◆ YOUR GOAL: Could you copy, word for word, only the lines from the one containing "M['scuff'], M['flake'], M['recess']])" through the last line of the records below, both included?

◆ AVAILABLE DATA:

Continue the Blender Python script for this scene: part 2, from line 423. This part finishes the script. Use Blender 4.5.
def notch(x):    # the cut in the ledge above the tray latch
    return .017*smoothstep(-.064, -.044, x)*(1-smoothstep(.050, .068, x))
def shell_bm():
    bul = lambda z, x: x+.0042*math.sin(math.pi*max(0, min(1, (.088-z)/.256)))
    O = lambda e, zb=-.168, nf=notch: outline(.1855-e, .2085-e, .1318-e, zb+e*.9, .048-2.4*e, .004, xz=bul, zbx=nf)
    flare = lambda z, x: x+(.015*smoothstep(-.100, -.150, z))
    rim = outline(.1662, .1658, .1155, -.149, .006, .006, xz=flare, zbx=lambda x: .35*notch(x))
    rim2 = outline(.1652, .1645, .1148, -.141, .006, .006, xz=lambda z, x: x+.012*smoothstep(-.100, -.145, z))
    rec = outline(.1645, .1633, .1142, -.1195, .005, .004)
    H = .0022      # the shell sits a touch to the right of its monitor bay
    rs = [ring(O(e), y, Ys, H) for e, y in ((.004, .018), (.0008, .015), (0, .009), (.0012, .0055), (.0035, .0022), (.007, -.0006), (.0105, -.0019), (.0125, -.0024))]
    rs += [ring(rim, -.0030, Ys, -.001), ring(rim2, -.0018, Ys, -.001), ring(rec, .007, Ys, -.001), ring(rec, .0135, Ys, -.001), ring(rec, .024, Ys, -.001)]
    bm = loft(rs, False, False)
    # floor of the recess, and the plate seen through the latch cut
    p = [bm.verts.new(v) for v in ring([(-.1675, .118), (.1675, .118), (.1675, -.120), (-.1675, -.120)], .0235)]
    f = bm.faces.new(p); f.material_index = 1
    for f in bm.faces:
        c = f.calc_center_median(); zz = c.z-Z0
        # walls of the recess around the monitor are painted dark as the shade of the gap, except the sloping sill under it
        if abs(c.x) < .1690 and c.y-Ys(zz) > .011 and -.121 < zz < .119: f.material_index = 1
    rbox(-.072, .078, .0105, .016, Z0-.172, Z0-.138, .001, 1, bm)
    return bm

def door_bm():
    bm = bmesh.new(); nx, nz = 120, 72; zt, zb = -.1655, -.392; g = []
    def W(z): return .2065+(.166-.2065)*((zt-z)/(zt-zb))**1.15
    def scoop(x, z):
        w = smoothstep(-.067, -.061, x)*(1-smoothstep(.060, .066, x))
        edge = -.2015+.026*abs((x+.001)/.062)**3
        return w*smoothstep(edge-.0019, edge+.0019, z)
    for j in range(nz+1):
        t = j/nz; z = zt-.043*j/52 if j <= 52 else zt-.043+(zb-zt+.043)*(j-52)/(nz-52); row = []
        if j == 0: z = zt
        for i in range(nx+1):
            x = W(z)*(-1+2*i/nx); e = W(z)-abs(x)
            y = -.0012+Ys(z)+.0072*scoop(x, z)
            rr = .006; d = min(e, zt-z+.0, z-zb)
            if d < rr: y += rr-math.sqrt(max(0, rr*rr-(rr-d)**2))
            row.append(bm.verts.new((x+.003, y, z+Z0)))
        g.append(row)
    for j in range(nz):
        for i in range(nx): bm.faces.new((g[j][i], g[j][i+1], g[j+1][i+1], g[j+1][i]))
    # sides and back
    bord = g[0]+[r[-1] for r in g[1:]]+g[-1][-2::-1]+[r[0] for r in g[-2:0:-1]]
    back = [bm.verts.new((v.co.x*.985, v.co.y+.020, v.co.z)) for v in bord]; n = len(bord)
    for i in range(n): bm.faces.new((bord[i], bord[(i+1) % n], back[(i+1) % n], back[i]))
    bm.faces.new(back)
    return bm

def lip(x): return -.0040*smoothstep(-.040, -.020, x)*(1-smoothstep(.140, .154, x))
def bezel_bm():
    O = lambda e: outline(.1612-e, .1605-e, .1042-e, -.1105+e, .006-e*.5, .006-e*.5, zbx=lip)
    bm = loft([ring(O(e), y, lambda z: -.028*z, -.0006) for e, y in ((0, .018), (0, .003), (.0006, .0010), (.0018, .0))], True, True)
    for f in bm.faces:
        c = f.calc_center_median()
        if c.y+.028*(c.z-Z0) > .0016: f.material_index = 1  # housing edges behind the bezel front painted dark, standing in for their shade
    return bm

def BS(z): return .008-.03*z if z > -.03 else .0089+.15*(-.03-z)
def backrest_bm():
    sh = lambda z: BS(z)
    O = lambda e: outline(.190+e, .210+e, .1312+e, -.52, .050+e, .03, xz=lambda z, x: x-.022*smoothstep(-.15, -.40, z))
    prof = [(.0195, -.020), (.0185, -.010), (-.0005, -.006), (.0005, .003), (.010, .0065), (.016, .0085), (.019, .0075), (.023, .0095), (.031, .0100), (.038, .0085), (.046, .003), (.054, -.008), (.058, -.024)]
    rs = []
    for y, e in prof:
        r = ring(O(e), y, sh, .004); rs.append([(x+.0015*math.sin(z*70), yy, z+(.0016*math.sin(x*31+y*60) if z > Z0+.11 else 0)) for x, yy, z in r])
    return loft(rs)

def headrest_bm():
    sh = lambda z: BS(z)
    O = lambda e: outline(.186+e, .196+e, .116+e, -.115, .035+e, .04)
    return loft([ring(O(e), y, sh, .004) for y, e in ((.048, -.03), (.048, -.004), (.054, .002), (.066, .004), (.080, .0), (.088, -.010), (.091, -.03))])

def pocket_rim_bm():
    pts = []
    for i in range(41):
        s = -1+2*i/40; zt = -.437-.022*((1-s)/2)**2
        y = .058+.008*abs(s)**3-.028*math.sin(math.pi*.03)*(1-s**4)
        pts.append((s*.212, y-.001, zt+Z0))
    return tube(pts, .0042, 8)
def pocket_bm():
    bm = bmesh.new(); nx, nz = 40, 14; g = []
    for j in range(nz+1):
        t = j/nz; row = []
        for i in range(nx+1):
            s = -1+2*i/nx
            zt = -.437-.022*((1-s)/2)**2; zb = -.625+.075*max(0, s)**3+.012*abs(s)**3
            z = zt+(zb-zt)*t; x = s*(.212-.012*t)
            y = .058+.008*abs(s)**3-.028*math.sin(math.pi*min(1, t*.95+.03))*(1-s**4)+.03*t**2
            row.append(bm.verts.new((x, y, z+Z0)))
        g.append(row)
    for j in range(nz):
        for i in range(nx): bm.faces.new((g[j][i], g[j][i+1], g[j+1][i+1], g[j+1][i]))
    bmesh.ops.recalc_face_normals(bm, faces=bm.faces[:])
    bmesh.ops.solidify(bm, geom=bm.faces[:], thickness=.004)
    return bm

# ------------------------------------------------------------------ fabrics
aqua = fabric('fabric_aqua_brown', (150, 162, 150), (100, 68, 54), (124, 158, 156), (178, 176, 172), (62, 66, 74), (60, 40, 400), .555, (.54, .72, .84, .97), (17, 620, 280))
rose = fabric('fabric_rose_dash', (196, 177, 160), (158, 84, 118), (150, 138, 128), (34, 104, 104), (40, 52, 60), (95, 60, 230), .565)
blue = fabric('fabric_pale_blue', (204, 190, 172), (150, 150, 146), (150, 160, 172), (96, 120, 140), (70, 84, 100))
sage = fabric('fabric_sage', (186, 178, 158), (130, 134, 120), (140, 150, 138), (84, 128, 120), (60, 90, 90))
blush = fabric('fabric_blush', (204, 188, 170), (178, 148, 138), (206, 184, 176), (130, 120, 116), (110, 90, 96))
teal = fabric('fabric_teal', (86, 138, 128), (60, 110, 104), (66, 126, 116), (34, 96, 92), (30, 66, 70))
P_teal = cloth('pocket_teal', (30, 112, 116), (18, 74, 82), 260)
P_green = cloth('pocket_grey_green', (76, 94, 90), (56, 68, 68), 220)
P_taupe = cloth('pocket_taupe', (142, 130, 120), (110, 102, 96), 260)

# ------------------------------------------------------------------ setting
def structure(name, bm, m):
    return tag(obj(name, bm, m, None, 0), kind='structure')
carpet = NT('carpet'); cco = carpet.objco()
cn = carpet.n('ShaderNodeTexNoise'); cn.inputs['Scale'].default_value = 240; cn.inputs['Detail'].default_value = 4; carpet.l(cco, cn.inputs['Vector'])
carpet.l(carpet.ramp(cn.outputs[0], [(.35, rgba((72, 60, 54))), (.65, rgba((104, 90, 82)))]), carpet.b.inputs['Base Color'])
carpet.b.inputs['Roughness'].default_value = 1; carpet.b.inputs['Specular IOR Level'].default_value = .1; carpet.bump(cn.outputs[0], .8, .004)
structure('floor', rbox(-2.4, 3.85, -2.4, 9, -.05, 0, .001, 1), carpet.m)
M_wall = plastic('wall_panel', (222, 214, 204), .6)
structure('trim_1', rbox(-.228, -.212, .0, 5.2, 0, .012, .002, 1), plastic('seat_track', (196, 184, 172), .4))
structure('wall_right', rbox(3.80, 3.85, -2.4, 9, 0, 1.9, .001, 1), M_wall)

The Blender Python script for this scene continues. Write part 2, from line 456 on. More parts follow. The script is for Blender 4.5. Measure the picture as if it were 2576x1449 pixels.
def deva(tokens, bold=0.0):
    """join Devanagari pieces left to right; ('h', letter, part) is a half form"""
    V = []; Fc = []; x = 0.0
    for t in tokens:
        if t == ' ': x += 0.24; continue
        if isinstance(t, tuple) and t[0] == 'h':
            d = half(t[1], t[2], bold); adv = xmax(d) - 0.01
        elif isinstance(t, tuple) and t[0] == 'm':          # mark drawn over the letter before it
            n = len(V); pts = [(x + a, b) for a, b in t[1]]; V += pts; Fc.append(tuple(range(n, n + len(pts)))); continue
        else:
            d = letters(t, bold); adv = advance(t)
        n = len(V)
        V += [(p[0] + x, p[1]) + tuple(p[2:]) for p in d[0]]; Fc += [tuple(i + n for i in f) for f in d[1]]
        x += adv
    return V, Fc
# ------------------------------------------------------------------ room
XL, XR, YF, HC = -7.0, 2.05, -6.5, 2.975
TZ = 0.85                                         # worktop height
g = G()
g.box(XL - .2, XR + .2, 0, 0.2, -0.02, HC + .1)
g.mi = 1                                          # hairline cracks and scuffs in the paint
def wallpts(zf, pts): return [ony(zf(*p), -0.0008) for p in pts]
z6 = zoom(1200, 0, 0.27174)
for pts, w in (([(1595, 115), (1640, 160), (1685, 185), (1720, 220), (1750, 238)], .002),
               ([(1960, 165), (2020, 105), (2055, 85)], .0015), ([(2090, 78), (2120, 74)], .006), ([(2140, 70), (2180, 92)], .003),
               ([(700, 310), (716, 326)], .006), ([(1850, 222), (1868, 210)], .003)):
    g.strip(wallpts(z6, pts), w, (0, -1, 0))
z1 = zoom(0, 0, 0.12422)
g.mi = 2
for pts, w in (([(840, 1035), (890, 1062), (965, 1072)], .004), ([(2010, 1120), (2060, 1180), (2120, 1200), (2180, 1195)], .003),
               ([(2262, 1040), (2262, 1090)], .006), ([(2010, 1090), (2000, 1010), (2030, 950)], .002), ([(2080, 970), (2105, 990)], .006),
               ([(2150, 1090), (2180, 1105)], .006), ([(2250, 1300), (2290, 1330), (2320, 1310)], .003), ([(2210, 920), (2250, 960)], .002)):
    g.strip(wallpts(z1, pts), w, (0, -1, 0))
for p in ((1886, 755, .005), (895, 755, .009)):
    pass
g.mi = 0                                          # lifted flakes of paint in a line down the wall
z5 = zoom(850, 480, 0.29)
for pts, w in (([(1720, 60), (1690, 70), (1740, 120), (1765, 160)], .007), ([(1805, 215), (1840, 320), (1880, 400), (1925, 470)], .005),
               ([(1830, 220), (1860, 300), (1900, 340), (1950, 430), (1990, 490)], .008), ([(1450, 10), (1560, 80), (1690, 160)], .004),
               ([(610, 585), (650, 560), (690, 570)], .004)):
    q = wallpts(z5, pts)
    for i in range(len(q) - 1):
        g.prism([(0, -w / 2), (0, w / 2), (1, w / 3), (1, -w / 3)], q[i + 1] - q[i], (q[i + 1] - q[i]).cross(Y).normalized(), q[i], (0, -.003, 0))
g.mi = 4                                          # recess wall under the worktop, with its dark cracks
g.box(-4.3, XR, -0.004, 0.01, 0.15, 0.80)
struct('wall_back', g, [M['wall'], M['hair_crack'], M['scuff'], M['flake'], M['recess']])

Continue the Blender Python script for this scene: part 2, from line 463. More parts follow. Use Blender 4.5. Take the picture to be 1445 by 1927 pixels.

◆ EXERCISE OUTPUT:
struct('wall_back', g, [M['wall'], M['hair_crack'], M['scuff'], M['flake'], M['recess']])

Continue the Blender Python script for this scene: part 2, from line 463. More parts follow. Use Blender 4.5. Take the picture to be 1445 by 1927 pixels.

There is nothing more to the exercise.